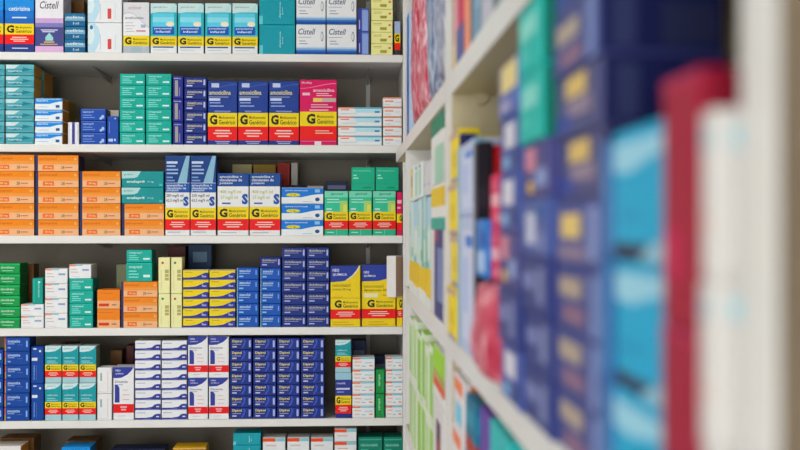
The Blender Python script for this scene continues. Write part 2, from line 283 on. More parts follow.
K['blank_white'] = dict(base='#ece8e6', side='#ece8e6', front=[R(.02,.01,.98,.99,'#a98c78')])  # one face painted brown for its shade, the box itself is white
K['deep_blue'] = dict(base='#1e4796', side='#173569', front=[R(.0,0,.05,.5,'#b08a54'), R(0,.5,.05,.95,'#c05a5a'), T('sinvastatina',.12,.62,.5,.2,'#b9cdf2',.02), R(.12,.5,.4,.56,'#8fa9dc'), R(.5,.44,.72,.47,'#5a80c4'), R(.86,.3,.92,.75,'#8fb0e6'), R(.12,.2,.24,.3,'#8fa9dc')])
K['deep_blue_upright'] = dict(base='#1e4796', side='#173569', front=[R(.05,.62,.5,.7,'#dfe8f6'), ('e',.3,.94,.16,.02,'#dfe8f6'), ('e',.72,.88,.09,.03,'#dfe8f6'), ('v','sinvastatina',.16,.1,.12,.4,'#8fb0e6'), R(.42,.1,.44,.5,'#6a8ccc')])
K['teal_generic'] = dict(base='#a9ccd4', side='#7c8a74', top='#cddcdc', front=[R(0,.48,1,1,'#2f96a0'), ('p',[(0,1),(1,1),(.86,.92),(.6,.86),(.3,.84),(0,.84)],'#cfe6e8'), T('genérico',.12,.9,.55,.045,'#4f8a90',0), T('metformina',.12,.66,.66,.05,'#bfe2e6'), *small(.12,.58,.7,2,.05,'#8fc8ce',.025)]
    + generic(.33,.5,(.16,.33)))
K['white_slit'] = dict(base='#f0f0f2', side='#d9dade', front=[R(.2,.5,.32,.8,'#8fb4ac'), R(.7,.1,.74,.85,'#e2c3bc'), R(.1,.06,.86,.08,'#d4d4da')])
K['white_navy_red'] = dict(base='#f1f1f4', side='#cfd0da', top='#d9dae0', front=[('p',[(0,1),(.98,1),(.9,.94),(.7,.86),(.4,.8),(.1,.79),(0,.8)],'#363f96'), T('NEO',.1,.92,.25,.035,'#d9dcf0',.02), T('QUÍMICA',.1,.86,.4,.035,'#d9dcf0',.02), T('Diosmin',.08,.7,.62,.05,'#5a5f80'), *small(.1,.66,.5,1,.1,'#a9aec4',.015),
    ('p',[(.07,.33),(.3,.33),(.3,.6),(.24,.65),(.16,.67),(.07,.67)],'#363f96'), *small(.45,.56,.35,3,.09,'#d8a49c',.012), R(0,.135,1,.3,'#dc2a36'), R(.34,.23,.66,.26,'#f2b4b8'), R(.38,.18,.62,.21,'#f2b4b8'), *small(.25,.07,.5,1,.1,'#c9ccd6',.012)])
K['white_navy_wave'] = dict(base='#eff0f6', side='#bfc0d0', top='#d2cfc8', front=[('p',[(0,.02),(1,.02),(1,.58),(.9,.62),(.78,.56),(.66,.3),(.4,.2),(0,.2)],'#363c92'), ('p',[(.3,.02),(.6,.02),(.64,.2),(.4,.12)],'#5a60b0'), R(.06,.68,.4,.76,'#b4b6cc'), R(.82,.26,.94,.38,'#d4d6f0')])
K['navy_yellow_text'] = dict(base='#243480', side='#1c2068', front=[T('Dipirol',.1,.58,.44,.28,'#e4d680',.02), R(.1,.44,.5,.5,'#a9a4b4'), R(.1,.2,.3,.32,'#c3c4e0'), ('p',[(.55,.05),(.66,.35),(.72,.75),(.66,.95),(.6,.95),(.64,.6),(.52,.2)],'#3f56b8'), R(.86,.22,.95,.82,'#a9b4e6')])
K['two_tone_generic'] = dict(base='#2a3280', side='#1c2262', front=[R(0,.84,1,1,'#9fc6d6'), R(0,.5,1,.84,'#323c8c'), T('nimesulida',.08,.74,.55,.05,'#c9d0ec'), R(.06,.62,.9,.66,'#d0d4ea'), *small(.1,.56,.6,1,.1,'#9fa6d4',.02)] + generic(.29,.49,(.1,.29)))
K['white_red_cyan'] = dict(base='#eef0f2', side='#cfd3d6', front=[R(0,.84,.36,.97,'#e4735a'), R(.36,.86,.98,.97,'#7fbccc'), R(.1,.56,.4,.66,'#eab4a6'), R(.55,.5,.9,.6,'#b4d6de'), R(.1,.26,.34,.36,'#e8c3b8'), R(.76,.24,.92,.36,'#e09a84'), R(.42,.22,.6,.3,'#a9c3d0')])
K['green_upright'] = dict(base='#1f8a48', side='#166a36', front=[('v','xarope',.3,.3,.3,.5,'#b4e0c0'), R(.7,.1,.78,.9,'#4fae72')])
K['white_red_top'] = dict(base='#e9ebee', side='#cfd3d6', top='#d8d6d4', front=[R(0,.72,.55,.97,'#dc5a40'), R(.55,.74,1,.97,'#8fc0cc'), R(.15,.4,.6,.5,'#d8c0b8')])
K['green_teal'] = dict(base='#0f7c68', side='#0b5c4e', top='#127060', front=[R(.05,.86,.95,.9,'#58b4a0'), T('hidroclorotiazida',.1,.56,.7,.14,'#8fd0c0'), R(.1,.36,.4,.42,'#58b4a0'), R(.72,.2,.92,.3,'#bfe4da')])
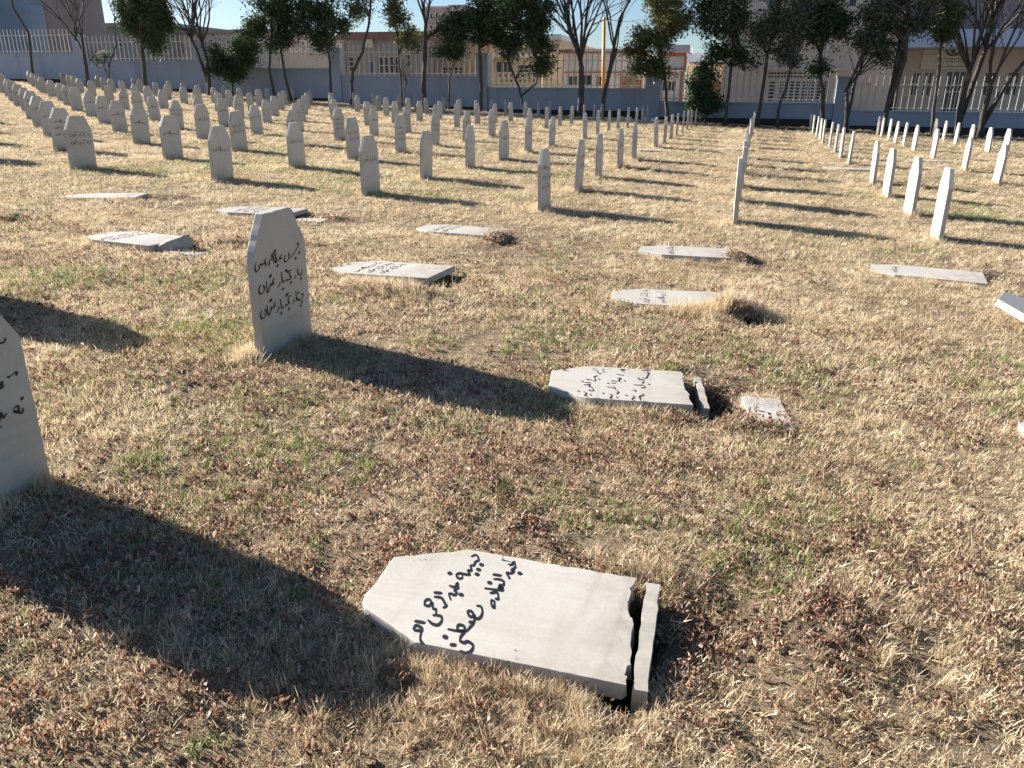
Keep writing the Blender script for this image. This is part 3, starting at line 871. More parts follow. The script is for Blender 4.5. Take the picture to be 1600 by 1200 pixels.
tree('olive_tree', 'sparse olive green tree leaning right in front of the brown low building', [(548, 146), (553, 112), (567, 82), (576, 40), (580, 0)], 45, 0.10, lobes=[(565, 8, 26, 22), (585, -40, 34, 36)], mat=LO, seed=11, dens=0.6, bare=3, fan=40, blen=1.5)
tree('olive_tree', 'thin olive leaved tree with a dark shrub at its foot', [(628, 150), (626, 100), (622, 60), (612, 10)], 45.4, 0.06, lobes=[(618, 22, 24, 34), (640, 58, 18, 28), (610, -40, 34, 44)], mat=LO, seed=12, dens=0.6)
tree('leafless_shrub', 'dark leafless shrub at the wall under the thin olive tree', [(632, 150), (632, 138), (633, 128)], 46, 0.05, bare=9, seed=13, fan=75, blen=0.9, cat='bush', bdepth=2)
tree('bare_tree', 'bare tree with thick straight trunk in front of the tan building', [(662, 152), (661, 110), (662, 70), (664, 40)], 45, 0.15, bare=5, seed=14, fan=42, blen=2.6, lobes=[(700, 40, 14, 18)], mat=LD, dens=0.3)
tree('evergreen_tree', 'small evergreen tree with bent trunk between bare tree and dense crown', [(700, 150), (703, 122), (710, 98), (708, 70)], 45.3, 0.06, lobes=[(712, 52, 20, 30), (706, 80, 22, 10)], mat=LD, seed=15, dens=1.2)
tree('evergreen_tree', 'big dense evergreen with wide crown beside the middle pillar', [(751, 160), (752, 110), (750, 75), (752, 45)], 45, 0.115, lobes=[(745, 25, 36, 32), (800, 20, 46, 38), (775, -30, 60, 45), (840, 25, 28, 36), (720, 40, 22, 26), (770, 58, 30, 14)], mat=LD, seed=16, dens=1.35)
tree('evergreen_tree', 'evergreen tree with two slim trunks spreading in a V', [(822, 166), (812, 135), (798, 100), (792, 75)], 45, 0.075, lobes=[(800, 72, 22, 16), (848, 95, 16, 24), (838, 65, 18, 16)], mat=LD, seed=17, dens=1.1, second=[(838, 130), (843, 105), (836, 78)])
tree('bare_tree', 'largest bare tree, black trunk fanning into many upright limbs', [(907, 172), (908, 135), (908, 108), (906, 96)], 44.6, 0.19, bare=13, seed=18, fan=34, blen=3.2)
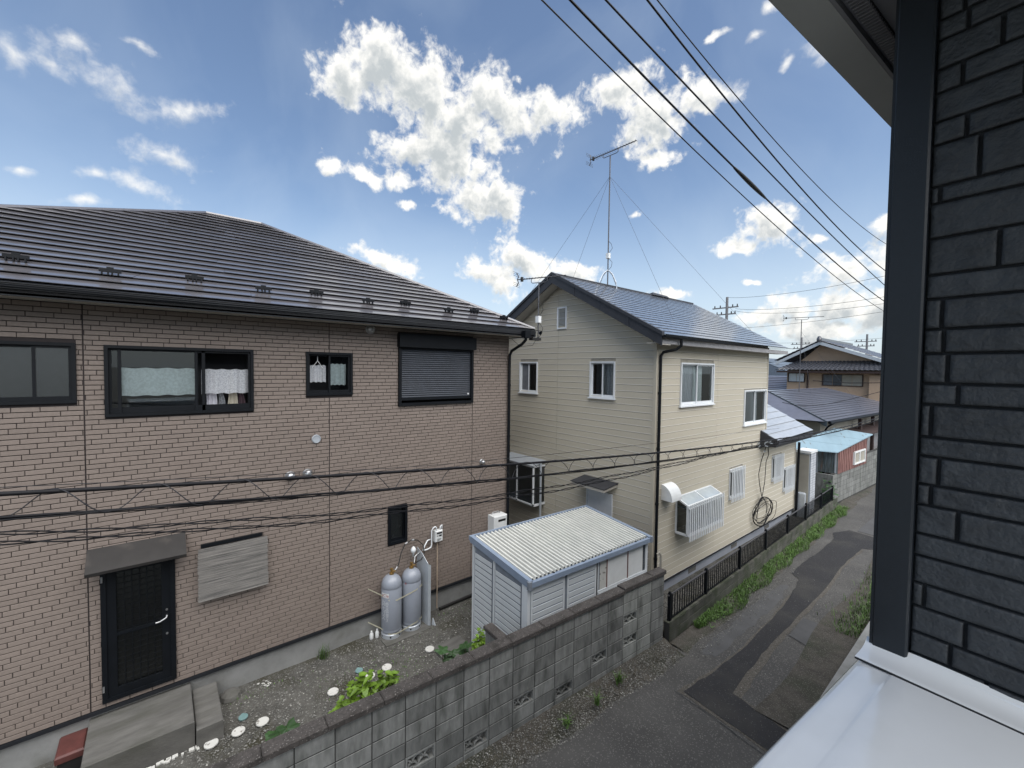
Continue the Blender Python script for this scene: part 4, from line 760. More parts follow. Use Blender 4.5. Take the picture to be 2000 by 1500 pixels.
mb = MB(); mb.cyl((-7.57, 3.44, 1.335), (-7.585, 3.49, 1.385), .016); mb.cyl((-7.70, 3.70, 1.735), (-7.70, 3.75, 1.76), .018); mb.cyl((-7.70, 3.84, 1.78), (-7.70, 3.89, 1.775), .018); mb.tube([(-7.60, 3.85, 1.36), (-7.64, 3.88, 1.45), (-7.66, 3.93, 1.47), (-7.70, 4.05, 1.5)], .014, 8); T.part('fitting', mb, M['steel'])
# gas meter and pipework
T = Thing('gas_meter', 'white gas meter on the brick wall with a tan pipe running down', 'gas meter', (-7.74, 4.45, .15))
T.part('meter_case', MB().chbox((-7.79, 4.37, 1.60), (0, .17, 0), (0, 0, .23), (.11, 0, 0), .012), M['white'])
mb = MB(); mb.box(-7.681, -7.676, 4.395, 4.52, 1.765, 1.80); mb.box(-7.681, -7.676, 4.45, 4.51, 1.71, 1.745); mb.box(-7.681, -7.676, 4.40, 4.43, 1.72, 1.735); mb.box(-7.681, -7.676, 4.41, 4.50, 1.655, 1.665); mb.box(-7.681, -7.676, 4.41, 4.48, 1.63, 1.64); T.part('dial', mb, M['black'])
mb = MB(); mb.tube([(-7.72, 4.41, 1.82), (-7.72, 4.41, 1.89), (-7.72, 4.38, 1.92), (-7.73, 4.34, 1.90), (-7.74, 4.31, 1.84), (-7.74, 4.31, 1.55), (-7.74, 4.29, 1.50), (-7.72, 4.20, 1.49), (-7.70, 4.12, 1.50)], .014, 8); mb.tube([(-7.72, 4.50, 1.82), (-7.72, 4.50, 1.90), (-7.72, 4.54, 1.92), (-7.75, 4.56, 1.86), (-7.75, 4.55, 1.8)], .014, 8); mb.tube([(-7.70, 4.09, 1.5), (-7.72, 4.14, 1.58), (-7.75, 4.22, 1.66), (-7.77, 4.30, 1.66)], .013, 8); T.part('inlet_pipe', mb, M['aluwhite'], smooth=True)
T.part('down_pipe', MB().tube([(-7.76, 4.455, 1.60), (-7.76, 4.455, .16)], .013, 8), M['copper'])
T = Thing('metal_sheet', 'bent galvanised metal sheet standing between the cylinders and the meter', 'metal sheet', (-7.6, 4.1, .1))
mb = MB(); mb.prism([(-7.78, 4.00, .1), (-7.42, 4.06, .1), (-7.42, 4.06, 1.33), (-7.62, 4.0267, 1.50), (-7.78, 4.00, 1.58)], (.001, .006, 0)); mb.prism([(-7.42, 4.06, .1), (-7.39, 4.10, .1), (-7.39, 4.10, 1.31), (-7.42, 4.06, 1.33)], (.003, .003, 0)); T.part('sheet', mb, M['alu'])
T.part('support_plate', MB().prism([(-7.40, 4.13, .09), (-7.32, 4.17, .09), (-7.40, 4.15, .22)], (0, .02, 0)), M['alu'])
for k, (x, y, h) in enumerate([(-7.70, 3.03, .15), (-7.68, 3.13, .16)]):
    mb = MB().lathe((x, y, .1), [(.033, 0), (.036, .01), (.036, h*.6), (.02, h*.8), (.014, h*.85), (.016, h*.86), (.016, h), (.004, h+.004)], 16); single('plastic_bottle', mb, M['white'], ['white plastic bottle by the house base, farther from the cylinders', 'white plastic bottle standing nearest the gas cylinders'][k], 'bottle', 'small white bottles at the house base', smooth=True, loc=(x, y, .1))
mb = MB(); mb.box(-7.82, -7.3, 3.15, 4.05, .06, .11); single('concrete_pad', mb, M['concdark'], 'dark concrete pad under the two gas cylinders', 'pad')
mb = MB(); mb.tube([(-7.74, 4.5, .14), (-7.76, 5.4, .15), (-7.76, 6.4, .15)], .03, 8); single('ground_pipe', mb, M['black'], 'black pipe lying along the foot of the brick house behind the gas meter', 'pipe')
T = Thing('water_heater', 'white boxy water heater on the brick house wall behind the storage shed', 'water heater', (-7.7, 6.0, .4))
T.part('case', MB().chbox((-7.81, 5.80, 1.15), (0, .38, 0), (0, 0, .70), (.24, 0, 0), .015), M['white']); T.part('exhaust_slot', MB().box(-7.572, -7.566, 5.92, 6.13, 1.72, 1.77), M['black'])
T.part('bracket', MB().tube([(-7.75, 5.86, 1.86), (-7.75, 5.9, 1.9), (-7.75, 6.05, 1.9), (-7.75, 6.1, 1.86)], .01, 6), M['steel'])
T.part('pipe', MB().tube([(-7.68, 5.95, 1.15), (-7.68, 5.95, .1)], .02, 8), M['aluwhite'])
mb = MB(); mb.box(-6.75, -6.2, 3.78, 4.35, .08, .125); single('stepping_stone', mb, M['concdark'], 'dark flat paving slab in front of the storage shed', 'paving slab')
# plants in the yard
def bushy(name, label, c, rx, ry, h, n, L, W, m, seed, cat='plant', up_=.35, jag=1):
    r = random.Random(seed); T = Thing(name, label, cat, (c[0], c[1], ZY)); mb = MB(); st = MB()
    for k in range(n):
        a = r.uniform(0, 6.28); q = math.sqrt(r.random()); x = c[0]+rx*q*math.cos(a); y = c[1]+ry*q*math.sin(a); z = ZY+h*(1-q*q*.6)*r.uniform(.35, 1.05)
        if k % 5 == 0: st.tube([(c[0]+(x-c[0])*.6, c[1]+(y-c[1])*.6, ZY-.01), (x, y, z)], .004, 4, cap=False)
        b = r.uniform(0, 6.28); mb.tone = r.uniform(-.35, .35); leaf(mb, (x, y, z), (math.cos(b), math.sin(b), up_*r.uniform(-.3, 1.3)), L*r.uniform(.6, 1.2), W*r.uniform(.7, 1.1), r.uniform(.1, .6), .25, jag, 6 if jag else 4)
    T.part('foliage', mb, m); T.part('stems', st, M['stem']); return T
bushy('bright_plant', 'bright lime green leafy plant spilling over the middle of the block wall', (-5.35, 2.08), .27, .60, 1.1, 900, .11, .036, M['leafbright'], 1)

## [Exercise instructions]
Pick each line holding the word "pixels" out of the data and copy it.

## [Solution to the exercise]
Keep writing the Blender script for this image. This is part 3, starting at line 871. More parts follow. The script is for Blender 4.5. Take the picture to be 1600 by 1200 pixels.
Continue the Blender Python script for this scene: part 4, from line 760. More parts follow. Use Blender 4.5. Take the picture to be 2000 by 1500 pixels.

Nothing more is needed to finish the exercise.